家督相続
司法書士のもみきです。
相続に関わる仕事をしていて避けて通れないのが戸籍の調査。
所在不明の高齢者の戸籍が多数存在するという話があったのは昨年の夏頃だったかと思いますが、とはいえ日本では戸籍謄本が相続人を確定する絶対的な公的証明書とされております。
ところが、日頃見慣れている私たちでも、手書きの古い戸籍謄本(除籍謄本・原戸籍謄本)を見るときは目を凝らさなければならないこともありますので、一般の方は一体何が書いてあるのだろう。と思うこともあるのでは?
また、何とか判読したとしても、書かれている内容の意味が分からないということもあるのではないでしょうか?

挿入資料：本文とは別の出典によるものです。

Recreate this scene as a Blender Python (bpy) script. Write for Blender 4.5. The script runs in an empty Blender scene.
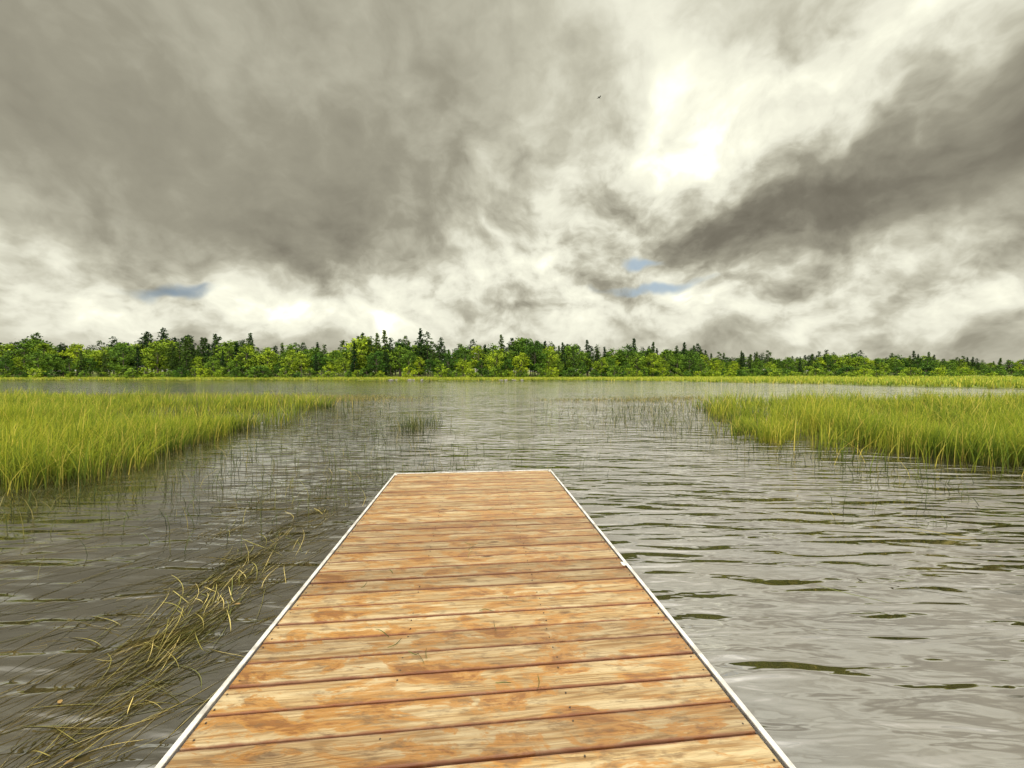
import bpy, bmesh, math, random
import numpy as np
from mathutils import Vector, Matrix
random.seed(7); rng=np.random.default_rng(7)
scene=bpy.context.scene
R=math.radians
COL=scene.collection

# ---------------------------------------------------------------- helpers
class NT:
    def __init__(s,tree): s.t=tree; s.n=tree.nodes; s.l=tree.links
    def new(s,typ,**kw):
        nd=s.n.new(typ)
        for k,v in kw.items(): setattr(nd,k,v)
        return nd
    def put(s,sock,v):
        if isinstance(v,bpy.types.NodeSocket): s.l.new(v,sock)
        else: sock.default_value=v
    def m(s,op,a,b=None,c=None,clamp=False):
        nd=s.new('ShaderNodeMath',operation=op,use_clamp=clamp)
        s.put(nd.inputs[0],a)
        if b is not None: s.put(nd.inputs[1],b)
        if c is not None: s.put(nd.inputs[2],c)
        return nd.outputs[0]
    def v(s,op,a,b=None):
        nd=s.new('ShaderNodeVectorMath',operation=op)
        s.put(nd.inputs[0],a)
        if b is not None: s.put(nd.inputs[1],b)
        return nd.outputs['Value'] if op in('DOT_PRODUCT','LENGTH','DISTANCE') else nd.outputs[0]
    def noise(s,vec,scale,detail=4,rough=.5,dist=0,color=False):
        nd=s.new('ShaderNodeTexNoise'); s.put(nd.inputs['Vector'],vec)
        nd.inputs['Scale'].default_value=scale; nd.inputs['Detail'].default_value=detail
        nd.inputs['Roughness'].default_value=rough; nd.inputs['Distortion'].default_value=dist
        return nd.outputs['Color' if color else 'Fac']
    def ramp(s,fac,stops,interp='LINEAR'):
        nd=s.new('ShaderNodeValToRGB'); cr=nd.color_ramp; cr.interpolation=interp
        while len(cr.elements)<len(stops): cr.elements.new(0.5)
        for e,(p,c) in zip(cr.elements,stops):
            e.position=p; e.color=(c[0],c[1],c[2],1) if len(c)==3 else c
        s.put(nd.inputs[0],fac); return nd.outputs[0]
    def mix(s,f,a,b,mode='MIX'):
        nd=s.new('ShaderNodeMix',data_type='RGBA',blend_type=mode)
        s.put(nd.inputs[0],f); s.put(nd.inputs[6],a if isinstance(a,bpy.types.NodeSocket) else (*a,1)); s.put(nd.inputs[7],b if isinstance(b,bpy.types.NodeSocket) else (*b,1))
        return nd.outputs[2]
    def smooth(s,x,a,b,lo=0,hi=1):
        nd=s.new('ShaderNodeMapRange',interpolation_type='SMOOTHSTEP')
        s.put(nd.inputs[0],x); nd.inputs[1].default_value=a; nd.inputs[2].default_value=b
        nd.inputs[3].default_value=lo; nd.inputs[4].default_value=hi
        return nd.outputs[0]
    def comb(s,x,y,z=0.0):
        nd=s.new('ShaderNodeCombineXYZ'); s.put(nd.inputs[0],x); s.put(nd.inputs[1],y); s.put(nd.inputs[2],z); return nd.outputs[0]
    def sep(s,v):
        nd=s.new('ShaderNodeSeparateXYZ'); s.put(nd.inputs[0],v); return nd.outputs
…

そんな代表的なものとして『家督相続』について少しご説明してみたいと思います。
現在の民法(1947年(昭和22年)施行)では、相続は人の死亡によって開始するとなっていることはご承知のとおりかと思いますが、それ以前の旧民法(1898年(明治31年)施行)が適用されていた時代は、「戸主の死亡」以外にも、「隠居」「入夫婚姻(女戸主と婚姻してその戸籍に入ること)」など、戸主の生前にも『家督相続』が発生することがありました。

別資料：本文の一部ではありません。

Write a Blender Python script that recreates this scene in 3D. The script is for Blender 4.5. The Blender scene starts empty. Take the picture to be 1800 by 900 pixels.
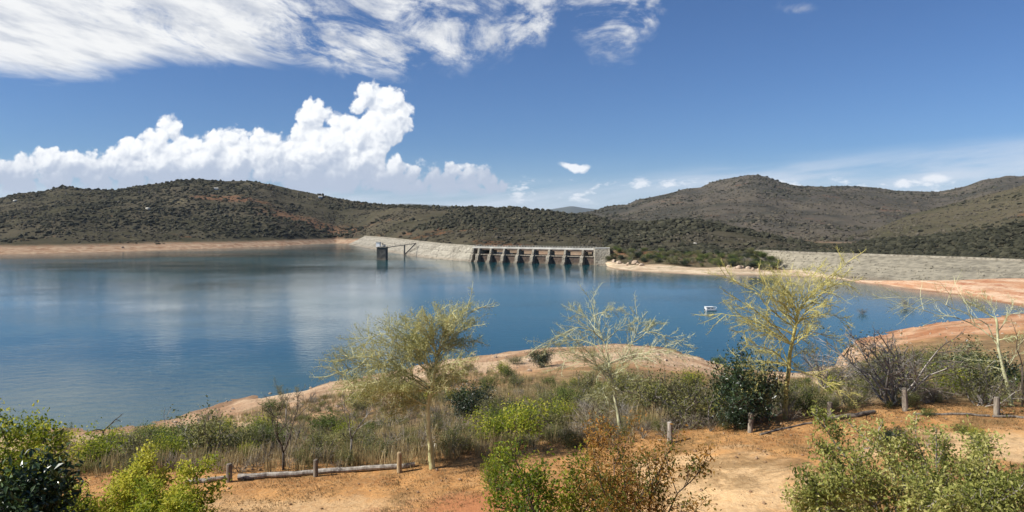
import bpy, math, random
import numpy as np
from mathutils import Vector, Matrix, Quaternion

# ------------------------------------------------------------------ camera, sky, sun, exposure
SC = bpy.context.scene
COL = SC.collection
F, CX, HY, CH = 1285.0, 900.0, 395.0, 25.0        # focal length (px of an 1800 px wide picture), centre, horizon, eye height above the lake

cam_d = bpy.data.cameras.new("camera"); cam = bpy.data.objects.new("camera", cam_d); COL.objects.link(cam)
cam.location = (0, 0, CH); cam.rotation_euler = (math.pi/2, 0, 0)
cam_d.sensor_width = 36; cam_d.lens = 36*F/1800; cam_d.shift_y = -(450-HY)/1800
cam_d.clip_start = 0.3; cam_d.clip_end = 60000
SC.camera = cam

SUN_EL, SUN_AZ = 40.0, 255.0                      # azimuth clockwise from +Y
SUN_STRENGTH, SKY_STRENGTH = 4.8, 0.072
EXPOSURE = 0.58
SC.view_settings.view_transform = 'Standard'; SC.view_settings.look = 'None'
SC.view_settings.exposure = EXPOSURE; SC.view_settings.gamma = 1; SC.view_settings.use_curve_mapping = False
SC.cycles.use_denoising = True
SC.cycles.use_adaptive_sampling = True; SC.cycles.adaptive_threshold = 0.015
SC.cycles.max_bounces = 6; SC.cycles.diffuse_bounces = 2; SC.cycles.glossy_bounces = 2
SC.cycles.transmission_bounces = 3; SC.cycles.transparent_max_bounces = 4
SC.cycles.sample_clamp_indirect = 6

sun_d = bpy.data.lights.new("sun", 'SUN'); sun = bpy.data.objects.new("sun", sun_d); COL.objects.link(sun)
sun_d.energy = SUN_STRENGTH; sun_d.angle = math.radians(0.5); sun_d.color = (1.0, 0.955, 0.88)
_a, _e = math.radians(SUN_AZ), math.radians(SUN_EL)
SUN_DIR = Vector((math.sin(_a)*math.cos(_e), math.cos(_a)*math.cos(_e), math.sin(_e)))
sun.rotation_euler = (-SUN_DIR).to_track_quat('-Z', 'Y').to_euler(); sun.location = SUN_DIR*200

# ---- small expression builder over shader nodes
class NT:
    def __init__(s, tree): s.t = tree; s.n = tree.nodes; s.l = tree.links
    def new(s, typ, **kw):
        nd = s.n.new(typ)
        for k, v in kw.items(): setattr(nd, k, v)
        return nd
    def put(s, sock, v):
        if isinstance(v, X): s.l.new(v.s, sock)
        elif hasattr(v, 'is_output'): s.l.new(v, sock)
        else: sock.default_value = v
    def math(s, op, *a, clamp=False):
        nd = s.new('ShaderNodeMath', operation=op, use_clamp=clamp)
        for i, v in enumerate(a): s.put(nd.inputs[i], v)
        return X(s, nd.outputs[0])
    def vmath(s, op, *a, out=0):
        nd = s.new('ShaderNodeVectorMath', operation=op)
        for i, v in enumerate(a):
            if op == 'SCALE' and i == 1: s.put(nd.inputs['Scale'], v)
            else: s.put(nd.inputs[i], v)
        return X(s, nd.outputs['Value' if op in ('DISTANCE', 'LENGTH', 'DOT_PRODUCT') else 'Vector'])
    def sep(s, v):
        nd = s.new('ShaderNodeSeparateXYZ'); s.put(nd.inputs[0], v); return [X(s, o) for o in nd.outputs]
    def comb(s, x, y, z=0.0):
        nd = s.new('ShaderNodeCombineXYZ')
        for i, v in enumerate((x, y, z)): s.put(nd.inputs[i], v)
        return X(s, nd.outputs[0])
    def noise(s, vec, scale, detail=5, rough=.55, dist=0., col=False, lac=2.0):
        nd = s.new('ShaderNodeTexNoise'); s.put(nd.inputs['Vector'], vec)
        nd.inputs['Scale'].default_value = scale; nd.inputs['Detail'].default_value = detail
        nd.inputs['Roughness'].default_value = rough; nd.inputs['Distortion'].default_value = dist; nd.inputs['Lacunarity'].default_value = lac
        return X(s, nd.outputs['Color' if col else 'Fac'])
    def voro(s, vec, scale, feature='F1', out='Distance'):
        nd = s.new('ShaderNodeTexVoronoi', feature=feature); s.put(nd.inputs['Vector'], vec); nd.inputs['Scale'].default_value = scale
        return X(s, nd.outputs[out])
    def step(s, v, a, b, lo=0., hi=1.):
        nd = s.new('ShaderNodeMapRange', interpolation_type='SMOOTHSTEP')
        s.put(nd.inputs['Value'], v)
        for k, q in (('From Min', a), ('From Max', b), ('To Min', lo), ('To Max', hi)): s.put(nd.inputs[k], q)
        return X(s, nd.outputs['Result'])
    def curve(s, v, pts):
        """piecewise linear y(x), x in any range"""
        xs = [p[0] for p in pts]; ys = [p[1] for p in pts]
        x0, x1, y0, y1 = min(xs), max(xs), min(ys), max(ys)
        if y1 == y0: y1 = y0+1
        nd = s.new('ShaderNodeFloatCurve'); c = nd.mapping.curves[0]
        q = [((x-x0)/(x1-x0), (y-y0)/(y1-y0)) for x, y in pts]
        while len(c.points) < len(q): c.points.new(.5, .5)
        for p, (a, b) in zip(c.points, q): p.location = (a, b); p.handle_type = 'VECTOR'
        nd.mapping.update()
        s.put(nd.inputs['Value'], s.math('MULTIPLY', s.math('SUBTRACT', v, x0), 1/(x1-x0), clamp=True))
        return X(s, nd.outputs[0])*(y1-y0)+y0
    def mix(s, f, a, b):
        nd = s.new('ShaderNodeMix', data_type='RGBA'); s.put(nd.inputs[0], f)
        for i, v in ((6, a), (7, b)):
            s.put(nd.inputs[i], (*v, 1) if isinstance(v, tuple) and len(v) == 3 else v)
        return X(s, nd.outputs[2])
class X:
    def __init__(s, nt, sock): s.nt = nt; s.s = sock
    def __add__(s, o): return s.nt.math('ADD', s, o)
    def __radd__(s, o): return s.nt.math('ADD', o, s)
    def __sub__(s, o): return s.nt.math('SUBTRACT', s, o)
    def __rsub__(s, o): return s.nt.math('SUBTRACT', o, s)
    def __mul__(s, o): return s.nt.math('MULTIPLY', s, o)
    def __rmul__(s, o): return s.nt.math('MULTIPLY', o, s)
    def __truediv__(s, o): return s.nt.math('DIVIDE', s, o)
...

家督相続人となる者は一人とされ、直系卑属のうち親等の近い人、男と女では男、年長者と年少者では年長者が選ばれることになっておりましたので、一般的には長男が家督相続することが多かったということになります。
その他にも家督相続のルールはあるのですが、話が難しくなってしまいますのでここでは割愛させていただくとして・・・。
家督相続人は戸主の身分(地位)と財産を受け継ぐとされておりましたので、祖父・曾祖父などの名義になったままの不動産の相続登記(名義変更)をしようとして戸籍謄本(除籍謄本・原戸籍謄本)を取り寄せてみた際に、『家督相続』という言葉が出てくれば、家督相続して戸主になった人が財産も受け継いでいることになりますので、その人がその不動産の相続人と考えていただいて間違いはありません。
例えば、曾祖父に10人の子供がいて、そのうち7人が既に亡くなっていて、亡くなった子の子供が全部で27人というケースでは、現在の民法で考えると相続人は30人。
これを長男一人の名義にしようとすると、曾祖父・亡くなった曾祖父の子7名全員の出生から死亡までの戸籍謄本(除籍謄本・原戸籍謄本)を全て揃え、30人の相続人全員の戸籍謄本・印鑑証明書を揃え、遺産分割協議書に署名捺印してもらわなければなりませんので、相当の労力がかかることが容易に相続できると思います。
ところが、戸籍謄本を取り寄せてみて、長男が曾祖父を家督相続したという記載があれば、他の9人の子や亡くなった7人の子の子供(孫)の相続権を考慮する必要がなくなります。
もちろん現行民法が適用されてからさらに相続が開始している場合には現行民法に沿って相続人を確定しなければならないのですが、相続の手続きが大変だろうと、長い間相続登記(名義変更)をしていない不動産を持ってらっしゃる方は一度確認されてみてはいかがでしょうか。